• _DATA BLOCK_
○ ○ ○ ○ ○ ○ ○

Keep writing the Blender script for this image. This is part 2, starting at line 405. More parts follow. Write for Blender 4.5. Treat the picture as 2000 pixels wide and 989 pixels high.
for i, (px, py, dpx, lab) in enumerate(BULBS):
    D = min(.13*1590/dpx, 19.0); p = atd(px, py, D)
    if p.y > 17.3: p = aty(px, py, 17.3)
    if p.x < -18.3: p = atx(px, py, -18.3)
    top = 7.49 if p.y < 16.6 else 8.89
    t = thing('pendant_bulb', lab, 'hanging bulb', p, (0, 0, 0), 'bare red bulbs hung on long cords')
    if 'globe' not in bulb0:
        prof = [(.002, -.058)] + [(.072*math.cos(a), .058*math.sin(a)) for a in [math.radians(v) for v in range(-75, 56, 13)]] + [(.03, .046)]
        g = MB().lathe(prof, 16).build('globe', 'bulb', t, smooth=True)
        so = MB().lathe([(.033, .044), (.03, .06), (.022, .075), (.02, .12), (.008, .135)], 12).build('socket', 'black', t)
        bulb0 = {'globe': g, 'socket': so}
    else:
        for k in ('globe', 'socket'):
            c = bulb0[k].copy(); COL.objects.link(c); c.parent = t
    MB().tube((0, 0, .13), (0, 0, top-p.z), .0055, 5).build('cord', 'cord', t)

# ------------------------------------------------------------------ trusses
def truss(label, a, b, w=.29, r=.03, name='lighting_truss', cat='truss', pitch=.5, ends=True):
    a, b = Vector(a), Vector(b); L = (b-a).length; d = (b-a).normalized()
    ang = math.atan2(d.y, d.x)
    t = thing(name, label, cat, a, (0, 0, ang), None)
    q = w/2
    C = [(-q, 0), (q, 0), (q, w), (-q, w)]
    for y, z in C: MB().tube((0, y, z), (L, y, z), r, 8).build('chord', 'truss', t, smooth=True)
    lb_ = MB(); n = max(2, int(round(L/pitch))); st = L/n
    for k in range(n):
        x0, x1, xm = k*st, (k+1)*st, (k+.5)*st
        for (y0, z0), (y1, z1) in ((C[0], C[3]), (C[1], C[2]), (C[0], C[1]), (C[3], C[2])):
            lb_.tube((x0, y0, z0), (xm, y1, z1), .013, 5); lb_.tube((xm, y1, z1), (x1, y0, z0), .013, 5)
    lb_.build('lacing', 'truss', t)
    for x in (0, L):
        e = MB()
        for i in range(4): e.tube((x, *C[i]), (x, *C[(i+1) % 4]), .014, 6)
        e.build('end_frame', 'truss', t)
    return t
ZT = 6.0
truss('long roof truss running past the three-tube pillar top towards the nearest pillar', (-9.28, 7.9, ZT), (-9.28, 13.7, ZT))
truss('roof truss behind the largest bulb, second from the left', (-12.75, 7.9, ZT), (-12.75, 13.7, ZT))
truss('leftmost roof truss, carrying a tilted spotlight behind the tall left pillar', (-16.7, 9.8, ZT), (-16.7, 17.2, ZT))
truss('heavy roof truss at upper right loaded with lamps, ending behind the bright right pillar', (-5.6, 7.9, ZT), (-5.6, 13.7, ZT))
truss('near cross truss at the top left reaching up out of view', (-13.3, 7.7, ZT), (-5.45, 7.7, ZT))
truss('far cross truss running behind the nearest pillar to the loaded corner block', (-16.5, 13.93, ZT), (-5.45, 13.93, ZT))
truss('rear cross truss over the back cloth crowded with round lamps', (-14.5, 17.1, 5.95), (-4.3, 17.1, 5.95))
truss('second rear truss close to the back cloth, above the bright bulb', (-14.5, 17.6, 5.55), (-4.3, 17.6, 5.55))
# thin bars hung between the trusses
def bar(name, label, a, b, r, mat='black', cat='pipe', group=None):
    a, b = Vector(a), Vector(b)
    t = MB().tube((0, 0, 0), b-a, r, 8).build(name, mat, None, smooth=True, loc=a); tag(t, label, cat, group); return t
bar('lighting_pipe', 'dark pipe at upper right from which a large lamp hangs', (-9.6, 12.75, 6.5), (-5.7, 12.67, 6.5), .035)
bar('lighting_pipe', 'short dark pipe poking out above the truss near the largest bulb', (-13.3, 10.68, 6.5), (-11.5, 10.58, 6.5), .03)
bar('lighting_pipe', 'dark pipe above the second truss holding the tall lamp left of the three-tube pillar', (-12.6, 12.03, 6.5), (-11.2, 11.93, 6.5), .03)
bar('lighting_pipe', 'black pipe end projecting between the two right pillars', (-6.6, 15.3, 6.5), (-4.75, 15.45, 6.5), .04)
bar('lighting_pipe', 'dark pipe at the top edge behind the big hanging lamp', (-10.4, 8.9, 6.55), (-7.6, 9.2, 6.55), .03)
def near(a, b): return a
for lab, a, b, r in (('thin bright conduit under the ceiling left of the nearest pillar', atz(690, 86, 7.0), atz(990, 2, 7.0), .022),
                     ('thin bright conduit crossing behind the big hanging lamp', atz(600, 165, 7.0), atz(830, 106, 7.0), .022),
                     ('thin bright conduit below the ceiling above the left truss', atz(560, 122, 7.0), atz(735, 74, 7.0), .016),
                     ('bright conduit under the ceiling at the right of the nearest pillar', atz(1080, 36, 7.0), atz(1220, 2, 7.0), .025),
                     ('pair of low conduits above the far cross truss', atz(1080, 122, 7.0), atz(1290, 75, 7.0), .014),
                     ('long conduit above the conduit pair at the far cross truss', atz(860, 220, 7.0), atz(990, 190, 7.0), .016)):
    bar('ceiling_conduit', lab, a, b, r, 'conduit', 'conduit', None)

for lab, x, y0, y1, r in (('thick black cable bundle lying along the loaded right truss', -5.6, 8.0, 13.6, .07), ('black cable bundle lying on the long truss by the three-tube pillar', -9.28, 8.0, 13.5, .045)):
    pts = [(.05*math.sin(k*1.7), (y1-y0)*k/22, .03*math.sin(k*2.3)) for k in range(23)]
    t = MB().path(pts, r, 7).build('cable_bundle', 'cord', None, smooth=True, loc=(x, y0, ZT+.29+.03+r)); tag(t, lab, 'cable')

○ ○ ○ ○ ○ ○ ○

• _EXERCISE TASK_
Write the data back out verbatim.

• _ANSWER TO THE TASK_
Keep writing the Blender script for this image. This is part 2, starting at line 405. More parts follow. Write for Blender 4.5. Treat the picture as 2000 pixels wide and 989 pixels high.
for i, (px, py, dpx, lab) in enumerate(BULBS):
    D = min(.13*1590/dpx, 19.0); p = atd(px, py, D)
    if p.y > 17.3: p = aty(px, py, 17.3)
    if p.x < -18.3: p = atx(px, py, -18.3)
    top = 7.49 if p.y < 16.6 else 8.89
    t = thing('pendant_bulb', lab, 'hanging bulb', p, (0, 0, 0), 'bare red bulbs hung on long cords')
    if 'globe' not in bulb0:
        prof = [(.002, -.058)] + [(.072*math.cos(a), .058*math.sin(a)) for a in [math.radians(v) for v in range(-75, 56, 13)]] + [(.03, .046)]
        g = MB().lathe(prof, 16).build('globe', 'bulb', t, smooth=True)
        so = MB().lathe([(.033, .044), (.03, .06), (.022, .075), (.02, .12), (.008, .135)], 12).build('socket', 'black', t)
        bulb0 = {'globe': g, 'socket': so}
    else:
        for k in ('globe', 'socket'):
            c = bulb0[k].copy(); COL.objects.link(c); c.parent = t
    MB().tube((0, 0, .13), (0, 0, top-p.z), .0055, 5).build('cord', 'cord', t)

# ------------------------------------------------------------------ trusses
def truss(label, a, b, w=.29, r=.03, name='lighting_truss', cat='truss', pitch=.5, ends=True):
    a, b = Vector(a), Vector(b); L = (b-a).length; d = (b-a).normalized()
    ang = math.atan2(d.y, d.x)
    t = thing(name, label, cat, a, (0, 0, ang), None)
    q = w/2
    C = [(-q, 0), (q, 0), (q, w), (-q, w)]
    for y, z in C: MB().tube((0, y, z), (L, y, z), r, 8).build('chord', 'truss', t, smooth=True)
    lb_ = MB(); n = max(2, int(round(L/pitch))); st = L/n
    for k in range(n):
        x0, x1, xm = k*st, (k+1)*st, (k+.5)*st
        for (y0, z0), (y1, z1) in ((C[0], C[3]), (C[1], C[2]), (C[0], C[1]), (C[3], C[2])):
            lb_.tube((x0, y0, z0), (xm, y1, z1), .013, 5); lb_.tube((xm, y1, z1), (x1, y0, z0), .013, 5)
    lb_.build('lacing', 'truss', t)
    for x in (0, L):
        e = MB()
        for i in range(4): e.tube((x, *C[i]), (x, *C[(i+1) % 4]), .014, 6)
        e.build('end_frame', 'truss', t)
    return t
ZT = 6.0
truss('long roof truss running past the three-tube pillar top towards the nearest pillar', (-9.28, 7.9, ZT), (-9.28, 13.7, ZT))
truss('roof truss behind the largest bulb, second from the left', (-12.75, 7.9, ZT), (-12.75, 13.7, ZT))
truss('leftmost roof truss, carrying a tilted spotlight behind the tall left pillar', (-16.7, 9.8, ZT), (-16.7, 17.2, ZT))
truss('heavy roof truss at upper right loaded with lamps, ending behind the bright right pillar', (-5.6, 7.9, ZT), (-5.6, 13.7, ZT))
truss('near cross truss at the top left reaching up out of view', (-13.3, 7.7, ZT), (-5.45, 7.7, ZT))
truss('far cross truss running behind the nearest pillar to the loaded corner block', (-16.5, 13.93, ZT), (-5.45, 13.93, ZT))
truss('rear cross truss over the back cloth crowded with round lamps', (-14.5, 17.1, 5.95), (-4.3, 17.1, 5.95))
truss('second rear truss close to the back cloth, above the bright bulb', (-14.5, 17.6, 5.55), (-4.3, 17.6, 5.55))
# thin bars hung between the trusses
def bar(name, label, a, b, r, mat='black', cat='pipe', group=None):
    a, b = Vector(a), Vector(b)
    t = MB().tube((0, 0, 0), b-a, r, 8).build(name, mat, None, smooth=True, loc=a); tag(t, label, cat, group); return t
bar('lighting_pipe', 'dark pipe at upper right from which a large lamp hangs', (-9.6, 12.75, 6.5), (-5.7, 12.67, 6.5), .035)
bar('lighting_pipe', 'short dark pipe poking out above the truss near the largest bulb', (-13.3, 10.68, 6.5), (-11.5, 10.58, 6.5), .03)
bar('lighting_pipe', 'dark pipe above the second truss holding the tall lamp left of the three-tube pillar', (-12.6, 12.03, 6.5), (-11.2, 11.93, 6.5), .03)
bar('lighting_pipe', 'black pipe end projecting between the two right pillars', (-6.6, 15.3, 6.5), (-4.75, 15.45, 6.5), .04)
bar('lighting_pipe', 'dark pipe at the top edge behind the big hanging lamp', (-10.4, 8.9, 6.55), (-7.6, 9.2, 6.55), .03)
def near(a, b): return a
for lab, a, b, r in (('thin bright conduit under the ceiling left of the nearest pillar', atz(690, 86, 7.0), atz(990, 2, 7.0), .022),
                     ('thin bright conduit crossing behind the big hanging lamp', atz(600, 165, 7.0), atz(830, 106, 7.0), .022),
                     ('thin bright conduit below the ceiling above the left truss', atz(560, 122, 7.0), atz(735, 74, 7.0), .016),
                     ('bright conduit under the ceiling at the right of the nearest pillar', atz(1080, 36, 7.0), atz(1220, 2, 7.0), .025),
                     ('pair of low conduits above the far cross truss', atz(1080, 122, 7.0), atz(1290, 75, 7.0), .014),
                     ('long conduit above the conduit pair at the far cross truss', atz(860, 220, 7.0), atz(990, 190, 7.0), .016)):
    bar('ceiling_conduit', lab, a, b, r, 'conduit', 'conduit', None)

for lab, x, y0, y1, r in (('thick black cable bundle lying along the loaded right truss', -5.6, 8.0, 13.6, .07), ('black cable bundle lying on the long truss by the three-tube pillar', -9.28, 8.0, 13.5, .045)):
    pts = [(.05*math.sin(k*1.7), (y1-y0)*k/22, .03*math.sin(k*2.3)) for k in range(23)]
    t = MB().path(pts, r, 7).build('cable_bundle', 'cord', None, smooth=True, loc=(x, y0, ZT+.29+.03+r)); tag(t, lab, 'cable')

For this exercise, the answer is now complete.